Papa
 Bergoglio ha stufato. La deve smettere di intromettersi negli affari 
interni dello Stato italiano. La settimana scorsa, ad un convegno, ha 
dichiarato: «La carcerazione preventiva quando in forma abusiva procura 
un anticipo della pena, previa alla condanna o come misura che si 
applica di fronte al sospetto più o meno fondato di un delitto commesso,
 costituisce un'altra forma contemporanea di pena illecita occulta, al 
di là di una patina di legalità». Ora, per quanto si voglia dilatare il 
magistero della Chiesa, non solo religioso ma anche sociale, non può 
comprendere l'organizzazione giudiziaria di uno Stato.

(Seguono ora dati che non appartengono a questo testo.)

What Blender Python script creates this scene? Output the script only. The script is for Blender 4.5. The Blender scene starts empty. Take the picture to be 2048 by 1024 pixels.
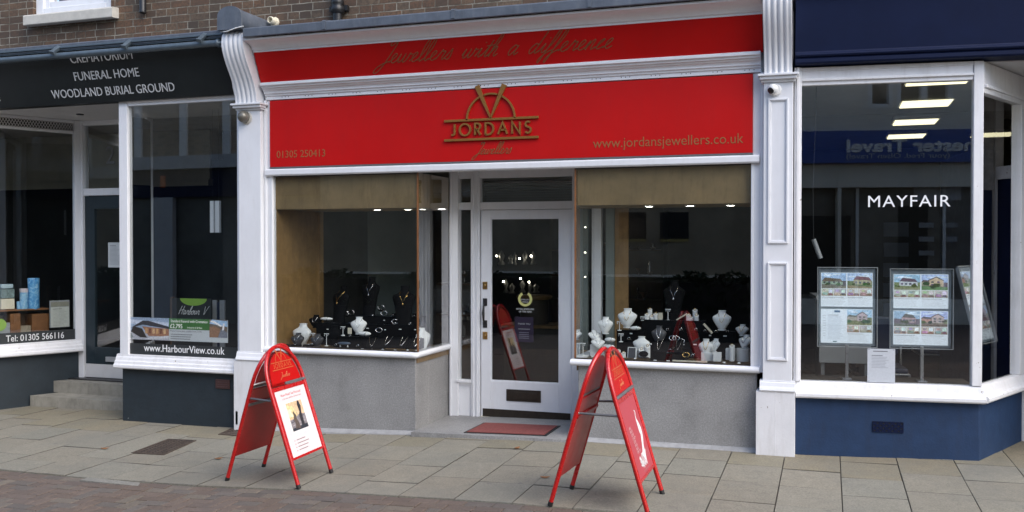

Sarebbe come se 
un ministro della Repubblica mettesse in discussione il dogma della 
verginità della Madonna. Non sono affari suoi. «Libera Chiesa in libero 
Stato» ha detto il conte Camillo Benso di Cavour che l'Italia l'ha 
fondata, al contrario dei politici attuali che la stanno sfondando. Il 
che vuol dire che la sfera statuale e quella religiosa devono rimanere 
ben separate e distinte. E' invece da almeno trent'anni, dall'avvento di
 Wojtyla, che Papi, cardinali, vescovi e altre sottane hanno il malvezzo
 di entrare a piedi uniti nelle questioni del nostro Stato. Wojtyla 
arrivò a lanciare anatemi contro la Lega per le sue pulsioni 
indipendentiste (da che pulpito vien la predica: la Chiesa ha sempre 
cercato di impedire in tutti i modi, finché ha potuto, l'unità del 
nostro Paese) come se un popolo fosse più morale e spirituale se unito 
invece che trino.
Finché
 c'è stata la cara, vecchia e mai troppo rimpianta Democrazia Cristiana,
 quella vera, d'antan, queste intrusioni non erano permesse, almeno su 
questioni così prettamente statuali (aborto e divorzio sono fatti di 
coscienza e quindi anche religiosi). Perché i democristiani, anche 
quando cattolici convinti, avevano la consapevolezza di essere classe 
dirigente di uno Stato laico e non teocratico.
I
 politici di oggi invece fanno a gara per baciare le babucce papali, 
cardinalizie e vescovili convinti di procacciarsi con ciò il voto dei 
cattolici. Oltre a contravvenire al dettame di Cavour si sbagliano. A 
parte qualche nicchia in Italia non esistono più cattolici, è sparito, 
come in tutto l'Occidente, il senso del sacro e la sua assenza si 
avverte in particolare proprio a Roma, dove il Papa risiede, la città 
più pagana che io conosca (e questo vorrà pur dir qualcosa). Il 
cattolicesimo è stato sostituito da forme di superstizione quasi 
medioevali.
Ma
 Papa Bergoglio piace. O, per essere più precisi, è un 'piacione'. Io lo
 definisco «il Renzi della Chiesa». E' destino che i Papi, siano 
polacchi o argentini, quando arrivano in Italia cadano preda di forme di
 narcisismo e di protagonismo dove l'apparire è più importante 
dell'essere. Wojtyla si spinse fino a telefonare a 'Porta a Porta' di 
Bruno Vespa, arrivando a un passo dal distruggere quel che resta di 
Santa Madre Chiesa (durante il quarto di secolo del suo Magistero 
Superstar le vocazioni sono crollate, i monasteri desertificati, i 
conventi pure e anche le vecchie, care suorine, che io rispetto 
profondamente perché nel momento del bisogno loro ci sono, forse 
l'ultimo baluardo di un credo in gravissima crisi, hanno perso colpi). 
Papa Bergoglio mi pare avviato sulla buona strada. Forse, fra non molto,
 lo vedremo condurre un talk insieme a Renzi e a Barbara D'Urso. Che 
male ci sarebbe? Siamo o no moderni?